October 13, 2016 at 11:07 am
I know what the standard answer is on this but I am looking for someone to say this would be better.
Scenario: I move 3 billion rows of data from various sources, a lot of it is linked servers but just about as much is SSIS packages and various others.
I typically load all of the data into a staging database and then move that data into a database that has general read access once its all staged. This data is pretty unique as I am typically only moving 90 days worth of data and we truncate and/or drop and reload these tables (2k) every day. Worth noting, previously the dept had allowed some rouge users to have some space on the server by allowing them to create and maintain their own databases, I am trying to bring them to heel but that's another issue.
Current Drive Configuration.
C- has all the system databases except tempdb.
D (SSD) has all of our owned database files and Tempdb database file.
E has all of our owned log files
F has all of the rouge users database and logs and Tempdb log file.
I inherited this mess and I am just trying to tune the hardware before I fix anything else.
All of my database files have been sized appropriately and have auto-growth set to add a large chunk with a limit to the max(just as a fail safe)
This configuration is relatively new as two weeks ago all of the data and logs were on the system drive.
The two main databases that are used staging and feeding have recovery set to bulk_logged since everything is recreated at least once a day.

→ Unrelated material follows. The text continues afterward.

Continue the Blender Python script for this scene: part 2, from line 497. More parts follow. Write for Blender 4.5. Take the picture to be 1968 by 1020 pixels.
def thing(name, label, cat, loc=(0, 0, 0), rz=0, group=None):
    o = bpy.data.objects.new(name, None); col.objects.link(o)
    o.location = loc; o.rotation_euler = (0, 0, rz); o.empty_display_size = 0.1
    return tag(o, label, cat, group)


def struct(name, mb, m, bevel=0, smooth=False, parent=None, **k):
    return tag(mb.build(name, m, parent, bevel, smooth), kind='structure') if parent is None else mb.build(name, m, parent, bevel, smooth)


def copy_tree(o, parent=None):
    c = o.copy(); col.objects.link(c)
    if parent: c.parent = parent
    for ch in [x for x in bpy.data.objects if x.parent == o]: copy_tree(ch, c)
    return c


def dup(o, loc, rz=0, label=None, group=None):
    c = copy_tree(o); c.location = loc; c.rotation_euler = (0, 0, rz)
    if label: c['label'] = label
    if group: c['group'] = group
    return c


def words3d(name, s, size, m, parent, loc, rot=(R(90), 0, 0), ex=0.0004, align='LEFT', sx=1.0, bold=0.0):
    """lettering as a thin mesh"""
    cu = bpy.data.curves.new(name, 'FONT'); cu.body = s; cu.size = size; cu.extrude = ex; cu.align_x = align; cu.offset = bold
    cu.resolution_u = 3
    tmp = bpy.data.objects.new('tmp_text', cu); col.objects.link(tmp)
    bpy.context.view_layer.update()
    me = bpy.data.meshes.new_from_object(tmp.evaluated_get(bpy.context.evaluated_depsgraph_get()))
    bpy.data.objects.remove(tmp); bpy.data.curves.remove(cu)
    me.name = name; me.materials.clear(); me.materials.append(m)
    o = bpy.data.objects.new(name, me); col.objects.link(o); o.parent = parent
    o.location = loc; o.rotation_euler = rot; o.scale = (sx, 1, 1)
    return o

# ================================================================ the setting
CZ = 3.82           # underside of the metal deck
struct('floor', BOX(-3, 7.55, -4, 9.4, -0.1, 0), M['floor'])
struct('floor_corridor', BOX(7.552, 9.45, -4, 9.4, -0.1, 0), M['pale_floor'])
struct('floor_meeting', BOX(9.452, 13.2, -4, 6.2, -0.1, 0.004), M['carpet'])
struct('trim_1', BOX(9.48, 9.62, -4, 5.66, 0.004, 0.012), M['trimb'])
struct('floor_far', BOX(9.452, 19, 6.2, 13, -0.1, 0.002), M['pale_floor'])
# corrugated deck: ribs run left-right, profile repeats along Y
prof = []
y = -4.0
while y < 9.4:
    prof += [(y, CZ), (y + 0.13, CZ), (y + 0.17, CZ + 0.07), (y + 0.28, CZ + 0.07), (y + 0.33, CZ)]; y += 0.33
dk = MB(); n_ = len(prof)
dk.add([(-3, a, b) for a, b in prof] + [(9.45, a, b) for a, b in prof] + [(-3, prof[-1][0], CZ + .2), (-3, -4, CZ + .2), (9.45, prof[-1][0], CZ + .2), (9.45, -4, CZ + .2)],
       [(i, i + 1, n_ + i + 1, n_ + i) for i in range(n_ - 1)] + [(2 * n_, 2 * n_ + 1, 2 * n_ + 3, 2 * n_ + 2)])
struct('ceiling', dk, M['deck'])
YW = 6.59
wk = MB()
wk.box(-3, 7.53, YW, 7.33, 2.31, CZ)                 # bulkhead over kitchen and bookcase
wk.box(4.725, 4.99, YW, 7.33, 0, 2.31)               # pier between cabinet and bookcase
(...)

I think the optimal situation would be to have the staging and feeding databases on their own SSD's but my real question is about tempdb, my bottleneck at this point is the tempdb logfile. Should have add another ssd and put just the tempdb on it, or both the log and the database files? or should I move the tempdb log up to the existing ssd.

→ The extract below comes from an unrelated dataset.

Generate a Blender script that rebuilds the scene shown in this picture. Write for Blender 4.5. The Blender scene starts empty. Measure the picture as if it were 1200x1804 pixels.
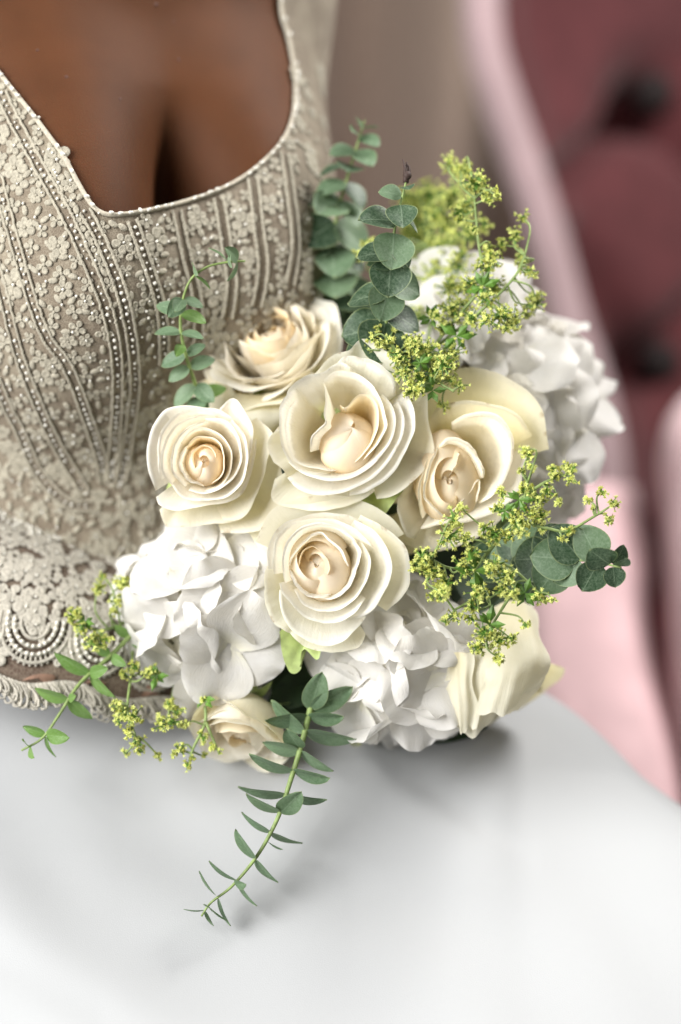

Finally, many of these jobs are managed with SQL agent. Should the msdb database be moved off the system drive and if so to where?
Thanks in advance.
October 13, 2016 at 11:22 am
Without being able to profile things, I'd start by putting all logs on SSD since nothing happens in sql server until it gets logged. Move the main data off the SSD because it will be written fairly sequentially when the lazy writer kicks in every 5 minutes or so. Run tempdb and its log on ssd. A big data cache can take a load off the drives depending on your queries.

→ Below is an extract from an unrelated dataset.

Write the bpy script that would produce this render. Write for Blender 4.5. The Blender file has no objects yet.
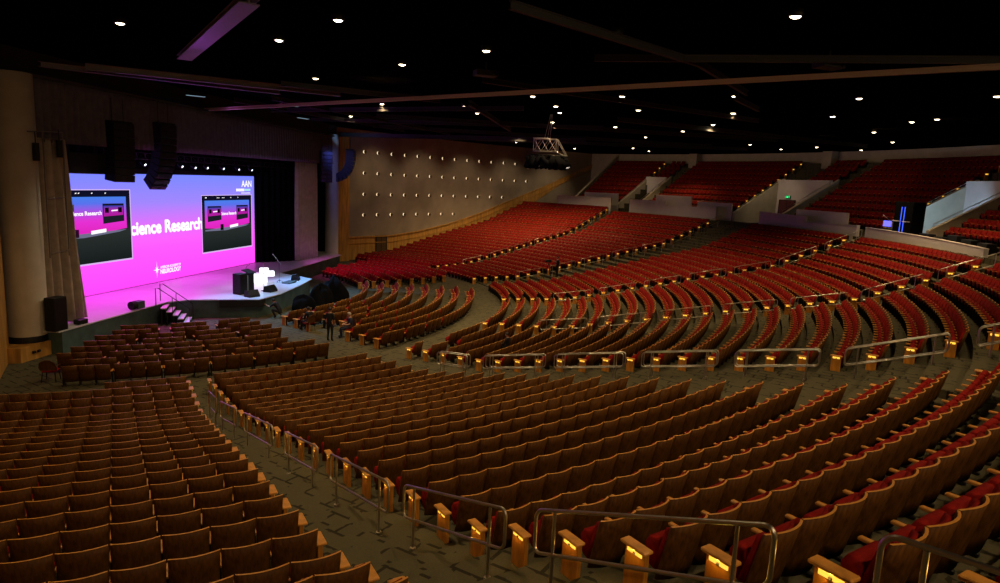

Not knowing sizes and loads, I could be totally wrong. My experience with SSD shows 10x to 50x improvement over hard disks. The drawback is all the updates and logging you do will wear out the SSD in a couple years.
October 14, 2016 at 6:43 am
I like Bill's recommendations. The thing is, the more drives you can throw at it, the better. The exception to that is if you're going through a single controller, which then becomes the bottleneck.